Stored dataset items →

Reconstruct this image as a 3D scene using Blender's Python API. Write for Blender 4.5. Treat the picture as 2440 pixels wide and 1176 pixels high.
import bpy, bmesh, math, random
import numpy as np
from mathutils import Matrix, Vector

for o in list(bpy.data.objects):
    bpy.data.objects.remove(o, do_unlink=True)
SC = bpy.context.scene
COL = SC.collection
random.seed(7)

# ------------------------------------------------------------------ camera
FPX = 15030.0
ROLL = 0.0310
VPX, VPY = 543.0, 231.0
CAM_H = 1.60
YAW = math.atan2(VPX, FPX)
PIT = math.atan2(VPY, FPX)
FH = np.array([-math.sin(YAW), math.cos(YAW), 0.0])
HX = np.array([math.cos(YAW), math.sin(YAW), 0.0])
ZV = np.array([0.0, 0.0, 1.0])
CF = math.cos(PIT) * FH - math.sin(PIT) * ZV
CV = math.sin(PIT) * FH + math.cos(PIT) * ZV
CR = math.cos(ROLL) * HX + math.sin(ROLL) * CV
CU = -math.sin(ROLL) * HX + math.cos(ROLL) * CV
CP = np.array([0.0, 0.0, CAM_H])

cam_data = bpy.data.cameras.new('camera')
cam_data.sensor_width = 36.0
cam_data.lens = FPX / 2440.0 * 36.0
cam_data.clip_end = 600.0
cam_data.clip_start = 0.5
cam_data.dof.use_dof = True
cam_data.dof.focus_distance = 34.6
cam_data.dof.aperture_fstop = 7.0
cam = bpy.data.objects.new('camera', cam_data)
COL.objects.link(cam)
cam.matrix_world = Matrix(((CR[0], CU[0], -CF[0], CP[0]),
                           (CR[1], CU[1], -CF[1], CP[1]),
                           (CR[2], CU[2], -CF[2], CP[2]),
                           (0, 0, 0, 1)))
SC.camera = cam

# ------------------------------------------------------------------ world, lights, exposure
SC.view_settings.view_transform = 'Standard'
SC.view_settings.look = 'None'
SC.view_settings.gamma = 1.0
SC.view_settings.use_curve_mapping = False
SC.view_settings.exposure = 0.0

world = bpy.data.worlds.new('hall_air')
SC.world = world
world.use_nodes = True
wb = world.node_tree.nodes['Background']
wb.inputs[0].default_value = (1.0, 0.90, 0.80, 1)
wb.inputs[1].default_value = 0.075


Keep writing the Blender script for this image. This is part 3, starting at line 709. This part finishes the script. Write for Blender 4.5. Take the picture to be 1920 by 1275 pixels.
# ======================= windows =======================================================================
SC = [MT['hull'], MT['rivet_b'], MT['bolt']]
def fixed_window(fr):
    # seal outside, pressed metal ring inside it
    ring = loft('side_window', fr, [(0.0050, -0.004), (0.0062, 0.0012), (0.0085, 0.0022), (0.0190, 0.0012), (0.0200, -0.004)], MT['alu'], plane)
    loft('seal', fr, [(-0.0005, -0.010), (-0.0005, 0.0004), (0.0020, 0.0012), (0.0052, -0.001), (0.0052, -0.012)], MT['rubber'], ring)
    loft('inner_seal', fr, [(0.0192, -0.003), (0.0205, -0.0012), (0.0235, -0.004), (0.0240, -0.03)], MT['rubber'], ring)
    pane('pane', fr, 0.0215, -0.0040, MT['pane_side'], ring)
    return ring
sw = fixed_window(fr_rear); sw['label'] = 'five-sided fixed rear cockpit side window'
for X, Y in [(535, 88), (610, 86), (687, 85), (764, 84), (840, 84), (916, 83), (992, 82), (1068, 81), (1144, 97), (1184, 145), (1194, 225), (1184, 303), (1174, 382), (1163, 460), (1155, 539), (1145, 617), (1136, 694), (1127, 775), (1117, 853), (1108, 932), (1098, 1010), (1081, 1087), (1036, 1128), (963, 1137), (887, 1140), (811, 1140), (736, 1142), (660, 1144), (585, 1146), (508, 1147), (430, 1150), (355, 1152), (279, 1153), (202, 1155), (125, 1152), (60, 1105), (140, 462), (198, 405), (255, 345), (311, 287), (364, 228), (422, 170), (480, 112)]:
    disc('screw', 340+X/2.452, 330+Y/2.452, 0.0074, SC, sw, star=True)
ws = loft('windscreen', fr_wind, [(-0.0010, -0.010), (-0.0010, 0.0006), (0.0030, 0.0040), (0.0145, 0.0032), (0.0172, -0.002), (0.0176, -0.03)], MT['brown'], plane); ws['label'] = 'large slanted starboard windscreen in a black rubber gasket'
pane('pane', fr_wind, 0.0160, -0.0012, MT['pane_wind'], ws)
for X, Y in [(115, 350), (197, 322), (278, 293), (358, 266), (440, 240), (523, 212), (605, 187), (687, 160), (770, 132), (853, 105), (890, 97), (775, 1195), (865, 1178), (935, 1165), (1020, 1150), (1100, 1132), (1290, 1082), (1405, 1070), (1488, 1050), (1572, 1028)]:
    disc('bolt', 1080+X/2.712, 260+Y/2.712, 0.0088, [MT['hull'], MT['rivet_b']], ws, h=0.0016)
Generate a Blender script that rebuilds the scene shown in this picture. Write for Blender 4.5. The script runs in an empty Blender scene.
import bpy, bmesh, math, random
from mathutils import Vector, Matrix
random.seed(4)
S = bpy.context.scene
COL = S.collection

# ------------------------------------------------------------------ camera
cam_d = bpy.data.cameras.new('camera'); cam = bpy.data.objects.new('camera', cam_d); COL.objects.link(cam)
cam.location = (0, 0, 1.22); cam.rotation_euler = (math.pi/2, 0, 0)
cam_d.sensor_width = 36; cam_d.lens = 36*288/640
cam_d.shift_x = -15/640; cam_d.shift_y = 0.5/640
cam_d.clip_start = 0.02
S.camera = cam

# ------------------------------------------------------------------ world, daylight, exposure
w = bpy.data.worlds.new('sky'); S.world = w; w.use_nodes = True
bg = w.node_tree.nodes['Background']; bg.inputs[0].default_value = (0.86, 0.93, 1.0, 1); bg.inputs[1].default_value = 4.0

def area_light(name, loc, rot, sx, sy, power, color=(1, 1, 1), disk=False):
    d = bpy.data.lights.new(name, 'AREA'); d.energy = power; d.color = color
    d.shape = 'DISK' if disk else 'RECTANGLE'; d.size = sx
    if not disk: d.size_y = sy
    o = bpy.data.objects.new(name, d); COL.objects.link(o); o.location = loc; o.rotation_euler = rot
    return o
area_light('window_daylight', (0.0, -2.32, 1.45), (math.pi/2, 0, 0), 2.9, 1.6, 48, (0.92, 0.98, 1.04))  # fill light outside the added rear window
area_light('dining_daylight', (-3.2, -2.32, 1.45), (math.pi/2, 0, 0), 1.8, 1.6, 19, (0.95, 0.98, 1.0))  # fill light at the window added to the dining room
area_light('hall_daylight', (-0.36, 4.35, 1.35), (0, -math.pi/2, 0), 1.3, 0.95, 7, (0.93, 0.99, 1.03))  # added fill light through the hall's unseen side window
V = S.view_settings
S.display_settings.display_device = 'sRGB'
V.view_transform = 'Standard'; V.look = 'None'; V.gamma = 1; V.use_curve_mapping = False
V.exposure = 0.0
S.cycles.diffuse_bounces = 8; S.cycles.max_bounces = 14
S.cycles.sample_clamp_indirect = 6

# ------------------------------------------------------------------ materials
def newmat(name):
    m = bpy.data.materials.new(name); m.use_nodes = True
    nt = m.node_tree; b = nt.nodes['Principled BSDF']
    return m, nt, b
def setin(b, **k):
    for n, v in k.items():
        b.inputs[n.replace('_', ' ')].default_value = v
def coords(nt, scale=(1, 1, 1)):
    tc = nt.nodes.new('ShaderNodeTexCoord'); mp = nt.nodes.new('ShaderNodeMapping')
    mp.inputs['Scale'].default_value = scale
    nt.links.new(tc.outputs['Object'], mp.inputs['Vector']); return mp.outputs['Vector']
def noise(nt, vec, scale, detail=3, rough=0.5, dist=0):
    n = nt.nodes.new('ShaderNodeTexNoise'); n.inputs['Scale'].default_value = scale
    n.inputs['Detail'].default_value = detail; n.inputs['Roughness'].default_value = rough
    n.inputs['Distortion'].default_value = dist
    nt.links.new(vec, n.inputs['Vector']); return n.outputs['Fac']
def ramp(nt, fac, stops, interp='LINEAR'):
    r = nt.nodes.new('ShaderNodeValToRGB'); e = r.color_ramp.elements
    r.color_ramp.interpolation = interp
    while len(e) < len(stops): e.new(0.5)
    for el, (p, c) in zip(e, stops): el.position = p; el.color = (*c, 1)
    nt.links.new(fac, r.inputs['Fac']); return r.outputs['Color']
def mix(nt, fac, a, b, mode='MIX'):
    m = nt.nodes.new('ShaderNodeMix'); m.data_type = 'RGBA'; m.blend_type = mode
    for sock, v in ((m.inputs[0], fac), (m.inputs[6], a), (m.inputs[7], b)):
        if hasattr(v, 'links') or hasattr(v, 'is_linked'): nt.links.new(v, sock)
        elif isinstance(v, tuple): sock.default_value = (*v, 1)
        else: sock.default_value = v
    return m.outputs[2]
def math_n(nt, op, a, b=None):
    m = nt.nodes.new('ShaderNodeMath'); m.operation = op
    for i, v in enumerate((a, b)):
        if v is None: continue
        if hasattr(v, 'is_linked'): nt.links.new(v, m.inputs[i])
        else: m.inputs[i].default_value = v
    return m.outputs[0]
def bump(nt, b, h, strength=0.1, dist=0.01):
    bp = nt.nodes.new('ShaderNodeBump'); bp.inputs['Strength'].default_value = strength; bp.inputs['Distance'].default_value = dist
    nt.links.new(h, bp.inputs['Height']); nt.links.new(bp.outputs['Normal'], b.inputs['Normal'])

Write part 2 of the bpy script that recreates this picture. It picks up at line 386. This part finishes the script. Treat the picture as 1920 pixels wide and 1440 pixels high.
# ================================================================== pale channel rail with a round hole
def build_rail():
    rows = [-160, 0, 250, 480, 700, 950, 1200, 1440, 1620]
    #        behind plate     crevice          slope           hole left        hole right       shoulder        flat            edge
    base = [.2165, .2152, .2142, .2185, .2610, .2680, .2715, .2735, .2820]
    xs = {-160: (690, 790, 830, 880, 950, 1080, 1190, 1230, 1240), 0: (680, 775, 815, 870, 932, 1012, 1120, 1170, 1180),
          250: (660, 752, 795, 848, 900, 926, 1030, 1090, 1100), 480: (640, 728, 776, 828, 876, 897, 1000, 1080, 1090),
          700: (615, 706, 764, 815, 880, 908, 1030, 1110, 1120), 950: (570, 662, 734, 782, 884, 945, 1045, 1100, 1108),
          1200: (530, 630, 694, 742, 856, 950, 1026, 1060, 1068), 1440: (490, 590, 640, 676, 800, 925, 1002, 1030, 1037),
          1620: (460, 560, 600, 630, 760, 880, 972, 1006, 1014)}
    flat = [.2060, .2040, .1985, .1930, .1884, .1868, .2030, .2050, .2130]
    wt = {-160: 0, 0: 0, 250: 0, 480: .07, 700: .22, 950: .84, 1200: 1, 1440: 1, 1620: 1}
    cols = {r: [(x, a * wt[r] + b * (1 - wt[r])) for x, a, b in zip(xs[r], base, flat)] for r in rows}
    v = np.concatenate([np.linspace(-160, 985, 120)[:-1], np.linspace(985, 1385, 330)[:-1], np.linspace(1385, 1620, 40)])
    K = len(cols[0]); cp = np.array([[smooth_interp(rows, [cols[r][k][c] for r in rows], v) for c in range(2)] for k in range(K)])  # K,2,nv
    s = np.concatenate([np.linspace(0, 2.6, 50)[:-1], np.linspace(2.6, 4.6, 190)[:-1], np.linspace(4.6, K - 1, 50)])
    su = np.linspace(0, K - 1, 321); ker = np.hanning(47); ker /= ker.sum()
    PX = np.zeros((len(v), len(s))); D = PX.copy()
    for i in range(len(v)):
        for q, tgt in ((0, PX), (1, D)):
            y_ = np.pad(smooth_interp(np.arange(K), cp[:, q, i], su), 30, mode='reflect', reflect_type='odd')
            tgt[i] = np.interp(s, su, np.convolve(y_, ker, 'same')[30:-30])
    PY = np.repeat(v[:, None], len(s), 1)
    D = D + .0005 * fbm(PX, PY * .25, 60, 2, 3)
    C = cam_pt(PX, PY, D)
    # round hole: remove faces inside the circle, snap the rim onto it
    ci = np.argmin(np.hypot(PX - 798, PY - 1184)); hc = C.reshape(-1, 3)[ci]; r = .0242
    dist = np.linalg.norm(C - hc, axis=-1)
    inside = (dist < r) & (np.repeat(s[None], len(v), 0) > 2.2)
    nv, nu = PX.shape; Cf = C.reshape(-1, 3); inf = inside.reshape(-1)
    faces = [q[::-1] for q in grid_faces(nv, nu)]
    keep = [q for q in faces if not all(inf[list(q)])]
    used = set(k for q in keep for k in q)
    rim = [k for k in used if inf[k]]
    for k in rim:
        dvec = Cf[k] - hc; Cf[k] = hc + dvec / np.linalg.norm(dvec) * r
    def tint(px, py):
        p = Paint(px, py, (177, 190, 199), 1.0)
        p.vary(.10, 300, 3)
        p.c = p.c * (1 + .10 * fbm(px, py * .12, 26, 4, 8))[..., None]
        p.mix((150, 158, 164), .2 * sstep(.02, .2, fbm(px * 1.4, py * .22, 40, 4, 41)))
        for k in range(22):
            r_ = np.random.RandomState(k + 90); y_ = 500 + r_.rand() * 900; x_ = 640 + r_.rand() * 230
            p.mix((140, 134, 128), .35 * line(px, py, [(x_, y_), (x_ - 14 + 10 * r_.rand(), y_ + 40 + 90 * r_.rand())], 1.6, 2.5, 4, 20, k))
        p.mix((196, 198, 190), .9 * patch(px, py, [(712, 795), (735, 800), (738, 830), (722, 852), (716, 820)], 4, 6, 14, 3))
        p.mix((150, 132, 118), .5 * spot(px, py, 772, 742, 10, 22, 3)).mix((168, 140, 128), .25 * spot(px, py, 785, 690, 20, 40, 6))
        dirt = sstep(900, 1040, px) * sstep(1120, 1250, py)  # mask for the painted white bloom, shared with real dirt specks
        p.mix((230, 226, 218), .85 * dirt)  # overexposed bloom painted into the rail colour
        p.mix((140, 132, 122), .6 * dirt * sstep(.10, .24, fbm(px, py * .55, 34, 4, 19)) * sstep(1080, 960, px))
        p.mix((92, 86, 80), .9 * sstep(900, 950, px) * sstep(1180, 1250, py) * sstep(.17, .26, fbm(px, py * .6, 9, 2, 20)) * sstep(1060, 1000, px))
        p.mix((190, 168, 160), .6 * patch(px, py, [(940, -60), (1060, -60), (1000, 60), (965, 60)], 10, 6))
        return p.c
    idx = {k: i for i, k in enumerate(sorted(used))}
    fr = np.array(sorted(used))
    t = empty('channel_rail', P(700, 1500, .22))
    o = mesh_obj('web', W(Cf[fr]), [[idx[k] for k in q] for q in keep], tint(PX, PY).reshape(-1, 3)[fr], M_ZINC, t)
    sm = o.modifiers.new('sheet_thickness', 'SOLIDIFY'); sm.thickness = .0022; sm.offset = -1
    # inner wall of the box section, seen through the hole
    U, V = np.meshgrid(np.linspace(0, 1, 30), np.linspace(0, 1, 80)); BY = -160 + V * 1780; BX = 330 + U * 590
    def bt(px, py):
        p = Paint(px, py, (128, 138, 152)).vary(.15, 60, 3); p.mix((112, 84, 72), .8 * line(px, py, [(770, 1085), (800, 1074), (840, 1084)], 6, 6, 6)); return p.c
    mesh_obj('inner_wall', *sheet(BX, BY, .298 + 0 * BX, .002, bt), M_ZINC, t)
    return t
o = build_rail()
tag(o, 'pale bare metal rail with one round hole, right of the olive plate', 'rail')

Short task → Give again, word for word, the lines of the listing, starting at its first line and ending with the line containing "from mathutils import Matrix, Vector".

The output →
Reconstruct this image as a 3D scene using Blender's Python API. Write for Blender 4.5. Treat the picture as 2440 pixels wide and 1176 pixels high.
import bpy, bmesh, math, random
import numpy as np
from mathutils import Matrix, Vector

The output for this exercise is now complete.